• Task instructions: All lines from the beginning of the listing through the line with "from mathutils import Vector, Matrix" are to be copied word for word; the pictures are not.
#####
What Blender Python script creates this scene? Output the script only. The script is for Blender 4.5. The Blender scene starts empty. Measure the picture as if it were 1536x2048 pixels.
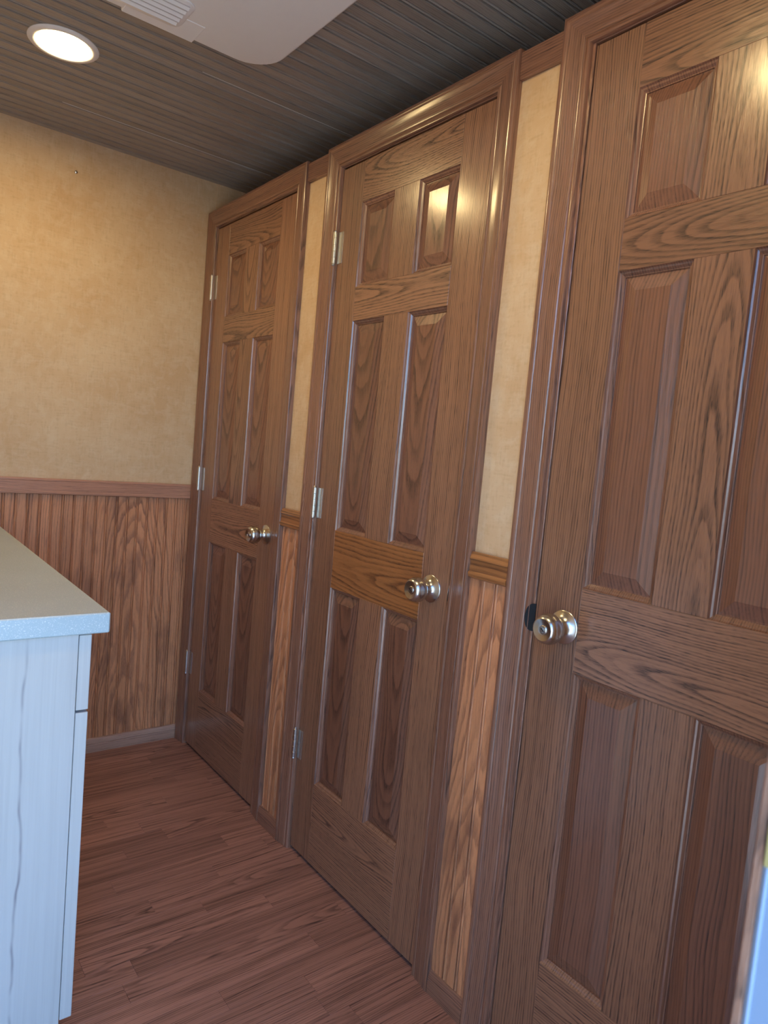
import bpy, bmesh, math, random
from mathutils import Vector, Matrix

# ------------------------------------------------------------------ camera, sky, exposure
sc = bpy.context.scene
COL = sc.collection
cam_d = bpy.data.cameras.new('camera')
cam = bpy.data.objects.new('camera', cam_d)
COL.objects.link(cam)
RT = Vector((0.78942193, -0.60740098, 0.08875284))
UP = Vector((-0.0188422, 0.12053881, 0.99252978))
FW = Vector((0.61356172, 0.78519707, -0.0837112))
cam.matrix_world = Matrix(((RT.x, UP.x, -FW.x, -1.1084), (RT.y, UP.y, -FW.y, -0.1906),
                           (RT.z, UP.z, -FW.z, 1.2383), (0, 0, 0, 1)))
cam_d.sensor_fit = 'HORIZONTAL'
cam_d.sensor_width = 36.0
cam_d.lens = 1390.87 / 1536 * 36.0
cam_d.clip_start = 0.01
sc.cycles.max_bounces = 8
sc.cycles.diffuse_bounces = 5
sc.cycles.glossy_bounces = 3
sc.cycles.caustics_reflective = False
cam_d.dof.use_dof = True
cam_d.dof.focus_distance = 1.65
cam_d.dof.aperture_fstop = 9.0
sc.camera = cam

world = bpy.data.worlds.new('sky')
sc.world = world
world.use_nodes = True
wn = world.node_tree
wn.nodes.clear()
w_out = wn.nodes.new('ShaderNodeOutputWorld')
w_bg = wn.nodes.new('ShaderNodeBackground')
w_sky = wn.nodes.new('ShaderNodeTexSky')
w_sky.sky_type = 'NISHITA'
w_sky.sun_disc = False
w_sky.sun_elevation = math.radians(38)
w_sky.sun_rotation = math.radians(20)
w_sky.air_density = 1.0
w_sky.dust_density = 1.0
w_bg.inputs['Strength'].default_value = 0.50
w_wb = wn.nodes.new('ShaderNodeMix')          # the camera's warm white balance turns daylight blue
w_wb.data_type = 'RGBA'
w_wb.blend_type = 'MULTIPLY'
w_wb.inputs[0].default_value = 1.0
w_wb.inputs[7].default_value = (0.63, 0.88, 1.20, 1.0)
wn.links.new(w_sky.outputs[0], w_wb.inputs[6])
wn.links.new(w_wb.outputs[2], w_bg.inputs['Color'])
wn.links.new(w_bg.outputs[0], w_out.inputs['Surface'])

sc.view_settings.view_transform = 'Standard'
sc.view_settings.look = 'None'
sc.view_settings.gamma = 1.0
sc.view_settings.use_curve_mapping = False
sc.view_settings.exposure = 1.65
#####
• Response below:
What Blender Python script creates this scene? Output the script only. The script is for Blender 4.5. The Blender scene starts empty. Measure the picture as if it were 1536x2048 pixels.
import bpy, bmesh, math, random
from mathutils import Vector, Matrix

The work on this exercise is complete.